See, sharing space with billionaire sex on the Times site is the news that General Motors is bowing to the inevitable and plunging sales and "considering" killing the obscene machine. The demise of this monstrosity is a herald, I believe, of a new era in American life, an early sign of a new, downsized consumer culture in which less will be more -- and more will be bad form.

This is the marketplace you will be talking to for the foreseeable future, because it ain't gettin' any better, boys and girls, no matter which Senator wins the White House.

I'm not talking about eco-pandering. Marketers have gotten quite good at that. I'm talking about a sea-change in how people think, and consequently what they buy, and what brands they embrace.

It will be lovely to see all the strutting and chest-thumping we've been forced to consume in the past decade die the undignified and humiliating death it deserves. No more celebrations of big. No more media plans and creative executions based on bling. No more messages delivered with an outsized "urban," i.e. outlandishly egotistical, style.

Get ready for advertising odes to bus riding. Crispin campaigns featuring smart-ass burger lovers on scooters.
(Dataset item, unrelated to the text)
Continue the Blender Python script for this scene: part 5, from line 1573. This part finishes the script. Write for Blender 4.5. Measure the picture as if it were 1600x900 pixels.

And new media agency job titles like "alternative fuel lifestyle evangelist."

And no more damn Hummer commercials.

I'd like to see more forward thinking from media shops on this -- you are supposed to be the experts on behavior and societal change, after all. I haven't yet, but the change has just begun .and you're all preoccupied with worrying about what you're going to do after Google disintermediates your ass.

In the meantime, I'll be down in Diego, pounding Coronas, waiting for a small new day to dawn and trying to figure out how to get a press pass to Henry Nicholas' trial.